Sunday, July 15, 2007

In the Shadow of a Norman Rockwell Existence


I have below, an essay sent to me in confidence. It is truly a compelling story, and one which I feel will stand in my mind far beyond the time that the individual words themselves fade away. But I hope that you will find it as poetic and touching as I.

During my formative years, I grew up in a small community in the shadow of a Norman Rockwell existence being envied by those who did not understand what evils could lurk therein. At an early age, far too young for understanding, art always called me to understand and thus guided me toward a future which existed only in my mind. Later, I moved to the city with my family and was challenged by the torments of the world known only to lower classes which ultimately greet each level of society in its own special way with its unwelcoming embrace.
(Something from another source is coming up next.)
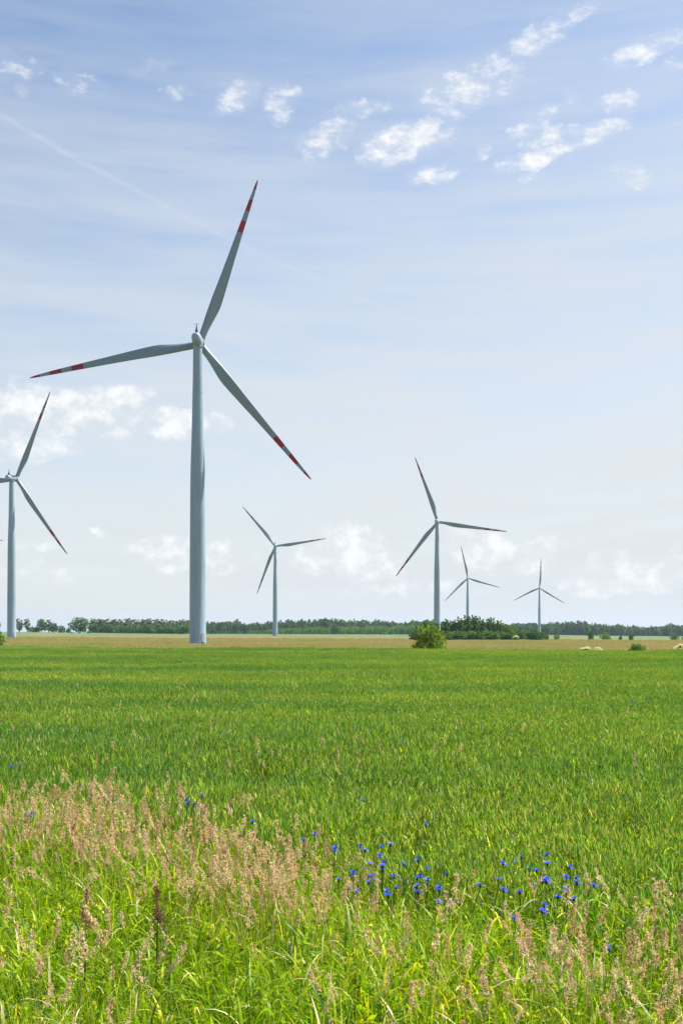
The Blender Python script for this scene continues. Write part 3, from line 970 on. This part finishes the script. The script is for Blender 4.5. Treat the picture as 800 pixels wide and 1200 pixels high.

It was not these things that ultimately propelled me to art for salvation, but rather an incidence that far exceeded the horrors I had learned from being poisoned. It was after recovering from such, an impossible feat of returning to life, that someone I trusted violated my confidence by drugging and selling me into a world I barely escaped with not only my life but not much of my mind intact either.

My son prevented my heart from becoming obdurate in my recovery, while art prevented me from exposing him to a world that I did not want him to know, but rather allowed me to greet him with the promise of something better than I had learned on my existence on this earth. It was out of my love for him that I began to paint a new world, and I have not stopped since.

Many people think I was born with a silver spoon. Often those same people scorn me when they learn otherwise. I am only happy they have never known anything different and are afforded such sanctimony. A luxury I wish I could give to my son. Though his father offers him much material comfort, he has much compassion for those who have never known such, or comfort of any kind. What more could I ask for in life than a heart such as he possesses.

Yes my son, creator and mentor of my heart, allowing me to blossom in my art to fill his garden in life.

What makes an artist is many things. What motivates art production is another. Many artists seek salvation of the world through their art, as I.

-Anonymous

1 comment:

Anonymous said...

What a beautiful and heartfelt story. I think each of us empathise with this, regardless if we become artists or not.